Within the hour, he’ll be out feeding his chickens, or pitching in to help with chores at Grandma Whitmore’s beautiful old farmhouse not 200 feet away. She ever is the matriarch and family historian around here, with a background as colorful as a character in a Howard Hawks movie.

“There’s a barn around here that was built in 1866 by a long-ago relative on my mom’s side with lumber that he floated down the Mississippi himself,” Whitmore says via phone from his Iowa roost during a lengthy shit-shooting session. We were supposed to meet in person, but a blizzard left him snowed in for nearly a week.

“It might be the oldest building in the county still standing,” he says. “Everywhere I look, there are fingerprints of my forebears. This area is my spiritual center. I’m just fortunate to be its steward during my time here on Earth. It will be here forever; I’m just passing through.”

This probably sounds idyllic if you’re one of this country’s innumerable city dwellers, looking through your kitchen windows at overstuffed dumpsters, brick walls, and parked cars, or a suburbanite surveying your property while a familiar set of golden arches looms large on the horizon, keeping constant watch over a buzzing hive of interstates, strip malls, and outlet stores. And in a very real sense, it is. Like your dad always told you growing up, there’s something to be said for a life of hard work.

But Whitmore didn’t grow up much different than the rest of us, spending his afternoons in town with his cousin and his brother, skateboarding and raising hell while Black Flag and Public Enemy cassettes played in the background.

On that same stretch of road where the local cops used to tell them to “move it along,” there’s now a tattoo parlor run by a friend of the family. Here, everybody is family.

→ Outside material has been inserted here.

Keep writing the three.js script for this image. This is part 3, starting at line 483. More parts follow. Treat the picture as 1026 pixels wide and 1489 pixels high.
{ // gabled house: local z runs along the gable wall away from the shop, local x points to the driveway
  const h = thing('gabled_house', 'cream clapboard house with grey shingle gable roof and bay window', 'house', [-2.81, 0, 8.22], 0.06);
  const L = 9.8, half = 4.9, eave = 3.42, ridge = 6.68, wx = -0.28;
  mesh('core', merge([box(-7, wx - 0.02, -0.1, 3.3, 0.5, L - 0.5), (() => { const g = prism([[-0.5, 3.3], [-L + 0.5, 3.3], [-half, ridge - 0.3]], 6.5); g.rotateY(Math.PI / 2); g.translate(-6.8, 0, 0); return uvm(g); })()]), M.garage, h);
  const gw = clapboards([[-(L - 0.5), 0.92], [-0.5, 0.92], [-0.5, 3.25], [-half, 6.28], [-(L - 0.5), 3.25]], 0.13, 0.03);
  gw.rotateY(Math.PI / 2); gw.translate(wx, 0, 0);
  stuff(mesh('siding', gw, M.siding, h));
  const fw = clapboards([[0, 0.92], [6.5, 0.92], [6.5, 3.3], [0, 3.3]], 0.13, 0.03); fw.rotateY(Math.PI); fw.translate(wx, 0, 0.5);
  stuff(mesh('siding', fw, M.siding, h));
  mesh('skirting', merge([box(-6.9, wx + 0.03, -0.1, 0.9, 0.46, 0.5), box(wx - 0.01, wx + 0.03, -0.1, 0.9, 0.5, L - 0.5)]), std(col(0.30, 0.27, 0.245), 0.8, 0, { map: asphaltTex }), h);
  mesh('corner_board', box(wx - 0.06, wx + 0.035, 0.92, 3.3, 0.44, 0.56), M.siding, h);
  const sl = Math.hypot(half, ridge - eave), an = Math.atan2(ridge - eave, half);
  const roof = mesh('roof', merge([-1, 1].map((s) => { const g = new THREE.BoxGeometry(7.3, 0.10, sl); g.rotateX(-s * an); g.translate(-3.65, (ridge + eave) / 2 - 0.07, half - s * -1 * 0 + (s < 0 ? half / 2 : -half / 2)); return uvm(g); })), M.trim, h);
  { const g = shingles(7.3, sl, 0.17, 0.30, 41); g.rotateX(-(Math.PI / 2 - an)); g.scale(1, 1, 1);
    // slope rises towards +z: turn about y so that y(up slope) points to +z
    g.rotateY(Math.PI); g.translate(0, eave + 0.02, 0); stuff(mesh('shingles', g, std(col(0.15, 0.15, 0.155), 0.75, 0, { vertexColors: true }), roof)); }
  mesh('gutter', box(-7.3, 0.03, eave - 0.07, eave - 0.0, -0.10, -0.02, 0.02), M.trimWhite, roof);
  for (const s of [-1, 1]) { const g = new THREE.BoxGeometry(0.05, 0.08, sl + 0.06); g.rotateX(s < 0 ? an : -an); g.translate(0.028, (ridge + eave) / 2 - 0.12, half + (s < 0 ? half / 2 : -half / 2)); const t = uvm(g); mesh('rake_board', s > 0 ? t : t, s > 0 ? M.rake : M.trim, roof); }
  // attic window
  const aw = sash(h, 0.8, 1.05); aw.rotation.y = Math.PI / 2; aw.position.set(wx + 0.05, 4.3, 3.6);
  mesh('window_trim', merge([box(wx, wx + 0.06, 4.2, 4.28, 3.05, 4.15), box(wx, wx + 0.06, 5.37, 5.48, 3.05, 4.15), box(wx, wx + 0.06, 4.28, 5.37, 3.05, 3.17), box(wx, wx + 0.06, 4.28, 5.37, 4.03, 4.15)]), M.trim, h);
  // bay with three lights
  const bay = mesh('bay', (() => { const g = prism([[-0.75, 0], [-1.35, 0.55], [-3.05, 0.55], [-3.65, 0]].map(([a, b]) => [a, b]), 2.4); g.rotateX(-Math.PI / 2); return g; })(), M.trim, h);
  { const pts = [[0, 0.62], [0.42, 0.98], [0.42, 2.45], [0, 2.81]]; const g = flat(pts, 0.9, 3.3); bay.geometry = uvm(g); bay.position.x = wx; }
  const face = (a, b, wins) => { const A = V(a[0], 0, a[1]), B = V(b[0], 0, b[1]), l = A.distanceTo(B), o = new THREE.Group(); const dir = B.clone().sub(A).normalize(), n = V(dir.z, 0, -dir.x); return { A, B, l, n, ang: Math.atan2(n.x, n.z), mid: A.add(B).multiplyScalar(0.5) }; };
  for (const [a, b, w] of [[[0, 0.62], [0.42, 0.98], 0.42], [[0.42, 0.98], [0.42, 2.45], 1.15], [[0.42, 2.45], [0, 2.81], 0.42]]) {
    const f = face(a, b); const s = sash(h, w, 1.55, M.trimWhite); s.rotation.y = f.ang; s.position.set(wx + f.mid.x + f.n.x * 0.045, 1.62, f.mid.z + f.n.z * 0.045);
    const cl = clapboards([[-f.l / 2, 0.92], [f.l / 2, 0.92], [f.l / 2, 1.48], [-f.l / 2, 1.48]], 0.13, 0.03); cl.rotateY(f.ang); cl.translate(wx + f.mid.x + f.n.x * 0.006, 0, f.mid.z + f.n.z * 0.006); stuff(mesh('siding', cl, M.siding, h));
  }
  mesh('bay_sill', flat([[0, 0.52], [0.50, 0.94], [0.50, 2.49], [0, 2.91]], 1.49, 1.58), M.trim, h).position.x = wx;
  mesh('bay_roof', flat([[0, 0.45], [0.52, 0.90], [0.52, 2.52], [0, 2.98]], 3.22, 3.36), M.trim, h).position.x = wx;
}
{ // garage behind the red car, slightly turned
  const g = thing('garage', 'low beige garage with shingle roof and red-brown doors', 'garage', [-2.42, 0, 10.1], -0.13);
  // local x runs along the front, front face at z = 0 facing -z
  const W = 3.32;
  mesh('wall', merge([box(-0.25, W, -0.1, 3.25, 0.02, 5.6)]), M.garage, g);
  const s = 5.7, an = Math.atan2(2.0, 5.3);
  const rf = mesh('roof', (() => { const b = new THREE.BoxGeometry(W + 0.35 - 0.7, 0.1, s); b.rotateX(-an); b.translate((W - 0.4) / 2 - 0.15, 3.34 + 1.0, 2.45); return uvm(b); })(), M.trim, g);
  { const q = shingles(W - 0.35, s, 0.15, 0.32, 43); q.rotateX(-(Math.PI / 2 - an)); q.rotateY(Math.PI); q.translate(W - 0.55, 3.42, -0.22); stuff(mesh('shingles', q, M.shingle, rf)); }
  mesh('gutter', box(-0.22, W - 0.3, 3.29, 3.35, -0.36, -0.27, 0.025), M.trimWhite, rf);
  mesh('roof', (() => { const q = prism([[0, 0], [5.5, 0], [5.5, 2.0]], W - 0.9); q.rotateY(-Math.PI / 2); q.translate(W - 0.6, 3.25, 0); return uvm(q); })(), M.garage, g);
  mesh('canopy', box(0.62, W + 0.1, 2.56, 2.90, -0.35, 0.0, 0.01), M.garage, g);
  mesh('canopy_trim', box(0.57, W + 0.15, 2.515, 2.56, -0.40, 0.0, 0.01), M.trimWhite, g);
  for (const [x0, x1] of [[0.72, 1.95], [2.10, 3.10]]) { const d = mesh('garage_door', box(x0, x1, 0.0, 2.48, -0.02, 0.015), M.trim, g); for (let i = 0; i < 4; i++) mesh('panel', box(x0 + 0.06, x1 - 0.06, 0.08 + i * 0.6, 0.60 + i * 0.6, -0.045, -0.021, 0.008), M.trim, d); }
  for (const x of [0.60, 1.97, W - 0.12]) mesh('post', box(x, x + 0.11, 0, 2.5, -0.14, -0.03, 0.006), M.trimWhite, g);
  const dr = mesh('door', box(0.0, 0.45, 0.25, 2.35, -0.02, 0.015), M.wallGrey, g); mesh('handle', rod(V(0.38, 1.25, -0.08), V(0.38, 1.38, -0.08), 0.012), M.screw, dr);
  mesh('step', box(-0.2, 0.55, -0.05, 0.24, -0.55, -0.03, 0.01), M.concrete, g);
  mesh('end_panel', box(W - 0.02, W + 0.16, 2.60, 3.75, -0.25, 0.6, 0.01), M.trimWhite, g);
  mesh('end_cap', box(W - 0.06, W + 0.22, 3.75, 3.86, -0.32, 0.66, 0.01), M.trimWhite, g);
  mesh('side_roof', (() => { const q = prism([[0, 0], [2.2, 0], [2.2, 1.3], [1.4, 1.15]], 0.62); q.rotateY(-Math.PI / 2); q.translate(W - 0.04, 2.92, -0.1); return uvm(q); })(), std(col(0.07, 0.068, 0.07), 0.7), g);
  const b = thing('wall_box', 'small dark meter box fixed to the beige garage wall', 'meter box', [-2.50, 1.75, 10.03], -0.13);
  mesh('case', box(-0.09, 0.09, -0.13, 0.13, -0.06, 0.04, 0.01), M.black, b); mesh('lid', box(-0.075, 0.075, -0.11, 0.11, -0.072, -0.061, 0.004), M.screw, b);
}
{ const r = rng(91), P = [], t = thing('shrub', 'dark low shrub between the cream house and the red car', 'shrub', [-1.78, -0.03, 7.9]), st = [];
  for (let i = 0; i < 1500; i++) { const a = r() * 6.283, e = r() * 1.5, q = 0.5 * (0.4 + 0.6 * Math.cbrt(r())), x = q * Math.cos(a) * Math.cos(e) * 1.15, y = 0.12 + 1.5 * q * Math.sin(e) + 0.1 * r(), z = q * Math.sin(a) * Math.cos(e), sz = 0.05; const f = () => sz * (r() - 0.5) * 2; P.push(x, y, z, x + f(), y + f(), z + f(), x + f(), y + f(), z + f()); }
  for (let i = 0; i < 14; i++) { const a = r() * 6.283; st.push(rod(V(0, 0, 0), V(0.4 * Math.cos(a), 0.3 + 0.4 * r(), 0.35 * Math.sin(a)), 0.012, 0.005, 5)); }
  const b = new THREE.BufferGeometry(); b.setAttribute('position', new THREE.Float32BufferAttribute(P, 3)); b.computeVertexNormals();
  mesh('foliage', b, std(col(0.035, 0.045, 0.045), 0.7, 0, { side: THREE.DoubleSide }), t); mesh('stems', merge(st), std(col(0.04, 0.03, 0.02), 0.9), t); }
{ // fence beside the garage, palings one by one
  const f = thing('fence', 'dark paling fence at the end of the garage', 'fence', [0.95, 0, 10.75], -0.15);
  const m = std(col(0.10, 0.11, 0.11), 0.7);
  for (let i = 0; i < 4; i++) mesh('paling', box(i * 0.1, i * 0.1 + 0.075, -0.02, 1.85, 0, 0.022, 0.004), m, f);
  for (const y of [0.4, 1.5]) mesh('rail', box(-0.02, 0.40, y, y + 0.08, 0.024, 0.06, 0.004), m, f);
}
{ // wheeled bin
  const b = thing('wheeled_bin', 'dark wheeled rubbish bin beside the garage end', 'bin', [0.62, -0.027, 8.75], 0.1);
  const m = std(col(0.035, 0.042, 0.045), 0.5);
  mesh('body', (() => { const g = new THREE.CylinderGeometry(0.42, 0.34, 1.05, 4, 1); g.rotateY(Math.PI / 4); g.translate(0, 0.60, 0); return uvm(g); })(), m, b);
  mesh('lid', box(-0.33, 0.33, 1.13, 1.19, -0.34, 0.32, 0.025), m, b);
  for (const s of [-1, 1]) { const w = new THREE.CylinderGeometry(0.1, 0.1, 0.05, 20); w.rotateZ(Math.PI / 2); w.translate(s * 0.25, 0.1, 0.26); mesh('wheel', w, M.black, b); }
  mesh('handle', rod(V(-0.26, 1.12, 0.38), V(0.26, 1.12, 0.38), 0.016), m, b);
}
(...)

And though the meeting places of rural Iowa might now be the tattoo parlor or the sports bar up the road, that mythic American Mayberry sense of knowing your fellow man and looking out for your neighbor is alive and well here — something put to the test this past summer when the whole town came together to save the local watering hole from the swiftly encroaching floodwaters of North America’s biggest river.

But don’t let him fool you. Though a farm-boy heart beats proudly in his chest, William Elliott Whitmore has toured the world with nothing more than a banjo and a guitar for company. He learned French for an enthusiastic crowd in Paris, and has traveled from Copenhagen to Amsterdam to London, making all the stops between.

“I remember playing my first show in Rome,” he says. “I’d never been to Italy. As kind of an icebreaker, I told the crowd how I’d recently played a show in Rome, Georgia, which was this cool little town where I’d been booked at an abandoned train depot that everybody said was haunted. They got a kick out of that.”